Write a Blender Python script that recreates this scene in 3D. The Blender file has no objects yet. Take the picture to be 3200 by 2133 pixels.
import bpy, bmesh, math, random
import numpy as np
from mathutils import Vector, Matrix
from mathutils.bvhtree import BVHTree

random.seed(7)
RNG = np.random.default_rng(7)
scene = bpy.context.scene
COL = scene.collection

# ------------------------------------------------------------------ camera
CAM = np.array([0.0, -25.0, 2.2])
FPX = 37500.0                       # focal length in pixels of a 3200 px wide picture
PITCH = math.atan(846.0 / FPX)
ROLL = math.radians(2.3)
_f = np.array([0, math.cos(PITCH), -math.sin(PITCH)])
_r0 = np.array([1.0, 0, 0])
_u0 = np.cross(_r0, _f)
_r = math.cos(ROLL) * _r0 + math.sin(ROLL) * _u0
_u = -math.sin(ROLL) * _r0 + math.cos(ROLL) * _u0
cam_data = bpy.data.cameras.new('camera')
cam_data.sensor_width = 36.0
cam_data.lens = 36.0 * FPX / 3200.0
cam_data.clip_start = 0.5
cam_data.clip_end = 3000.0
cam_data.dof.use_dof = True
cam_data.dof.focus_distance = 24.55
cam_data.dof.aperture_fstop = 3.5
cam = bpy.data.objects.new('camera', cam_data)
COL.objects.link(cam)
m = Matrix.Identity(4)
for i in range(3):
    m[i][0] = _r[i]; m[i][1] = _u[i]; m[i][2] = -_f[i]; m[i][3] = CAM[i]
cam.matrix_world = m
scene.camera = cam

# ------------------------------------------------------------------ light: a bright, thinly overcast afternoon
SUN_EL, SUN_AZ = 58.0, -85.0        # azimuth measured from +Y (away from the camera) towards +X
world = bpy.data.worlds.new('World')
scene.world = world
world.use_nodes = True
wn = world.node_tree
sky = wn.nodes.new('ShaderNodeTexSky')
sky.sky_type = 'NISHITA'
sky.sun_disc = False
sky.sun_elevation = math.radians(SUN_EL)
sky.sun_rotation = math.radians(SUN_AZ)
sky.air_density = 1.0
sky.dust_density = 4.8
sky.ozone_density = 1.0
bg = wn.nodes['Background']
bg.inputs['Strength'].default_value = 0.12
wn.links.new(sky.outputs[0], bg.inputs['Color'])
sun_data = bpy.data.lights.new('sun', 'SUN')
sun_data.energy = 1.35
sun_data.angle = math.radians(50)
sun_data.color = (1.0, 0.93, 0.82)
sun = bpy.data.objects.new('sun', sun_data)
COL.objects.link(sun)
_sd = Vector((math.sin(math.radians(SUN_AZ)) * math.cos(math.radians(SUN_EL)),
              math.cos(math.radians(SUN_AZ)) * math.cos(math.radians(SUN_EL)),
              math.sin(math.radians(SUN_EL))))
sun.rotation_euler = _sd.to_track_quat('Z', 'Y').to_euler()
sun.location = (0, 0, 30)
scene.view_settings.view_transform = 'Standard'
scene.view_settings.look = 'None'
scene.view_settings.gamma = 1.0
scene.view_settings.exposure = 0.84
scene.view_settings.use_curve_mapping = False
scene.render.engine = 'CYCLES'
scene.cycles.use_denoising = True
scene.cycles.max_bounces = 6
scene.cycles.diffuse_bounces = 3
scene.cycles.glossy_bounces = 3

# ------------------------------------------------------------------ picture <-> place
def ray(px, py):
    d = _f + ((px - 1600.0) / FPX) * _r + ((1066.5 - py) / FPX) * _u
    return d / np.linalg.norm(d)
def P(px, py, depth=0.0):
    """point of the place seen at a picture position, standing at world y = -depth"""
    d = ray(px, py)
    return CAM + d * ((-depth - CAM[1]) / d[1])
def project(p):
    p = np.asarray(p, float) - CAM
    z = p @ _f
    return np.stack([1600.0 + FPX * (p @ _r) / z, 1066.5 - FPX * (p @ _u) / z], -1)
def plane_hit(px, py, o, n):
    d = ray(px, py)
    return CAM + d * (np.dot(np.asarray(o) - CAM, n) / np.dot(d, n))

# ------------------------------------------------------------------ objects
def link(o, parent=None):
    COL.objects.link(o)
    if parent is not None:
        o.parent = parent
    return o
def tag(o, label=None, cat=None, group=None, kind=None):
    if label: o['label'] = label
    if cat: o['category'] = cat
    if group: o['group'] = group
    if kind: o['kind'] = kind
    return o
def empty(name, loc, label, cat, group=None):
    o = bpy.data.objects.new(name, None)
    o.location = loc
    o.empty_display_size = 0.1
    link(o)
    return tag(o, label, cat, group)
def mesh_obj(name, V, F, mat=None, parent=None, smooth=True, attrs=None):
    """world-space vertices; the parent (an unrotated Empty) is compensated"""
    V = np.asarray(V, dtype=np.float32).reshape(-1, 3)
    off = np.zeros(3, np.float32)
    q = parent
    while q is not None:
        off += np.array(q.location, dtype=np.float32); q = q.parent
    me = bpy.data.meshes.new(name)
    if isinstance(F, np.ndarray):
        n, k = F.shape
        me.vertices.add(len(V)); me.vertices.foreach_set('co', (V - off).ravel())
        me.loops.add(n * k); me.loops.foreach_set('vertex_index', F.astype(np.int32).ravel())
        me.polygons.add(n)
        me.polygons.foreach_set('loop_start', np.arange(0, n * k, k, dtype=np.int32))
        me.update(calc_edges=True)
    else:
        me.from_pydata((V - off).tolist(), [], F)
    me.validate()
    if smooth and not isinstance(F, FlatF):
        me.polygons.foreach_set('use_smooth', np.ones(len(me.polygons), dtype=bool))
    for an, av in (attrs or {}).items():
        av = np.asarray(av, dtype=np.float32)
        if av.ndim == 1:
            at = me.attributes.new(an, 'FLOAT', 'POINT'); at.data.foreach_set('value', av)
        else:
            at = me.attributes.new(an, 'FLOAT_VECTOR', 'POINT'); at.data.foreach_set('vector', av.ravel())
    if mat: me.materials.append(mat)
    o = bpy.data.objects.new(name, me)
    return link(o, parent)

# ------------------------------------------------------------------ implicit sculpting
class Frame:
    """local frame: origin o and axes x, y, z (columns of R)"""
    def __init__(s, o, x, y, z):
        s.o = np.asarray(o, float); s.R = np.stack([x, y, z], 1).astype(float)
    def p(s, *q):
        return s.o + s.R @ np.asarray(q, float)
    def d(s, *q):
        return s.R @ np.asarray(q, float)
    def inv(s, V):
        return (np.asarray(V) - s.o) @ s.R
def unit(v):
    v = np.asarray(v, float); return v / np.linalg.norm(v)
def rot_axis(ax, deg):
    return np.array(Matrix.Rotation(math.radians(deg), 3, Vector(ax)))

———

- [SET TASK]
Your output must be the lines of the material above, from the first through the line that contains "from mathutils.bvhtree import BVHTree", copied exactly. Include both endpoints and nothing else.

- [WRITTEN SOLUTION]
Write a Blender Python script that recreates this scene in 3D. The Blender file has no objects yet. Take the picture to be 3200 by 2133 pixels.
import bpy, bmesh, math, random
import numpy as np
from mathutils import Vector, Matrix
from mathutils.bvhtree import BVHTree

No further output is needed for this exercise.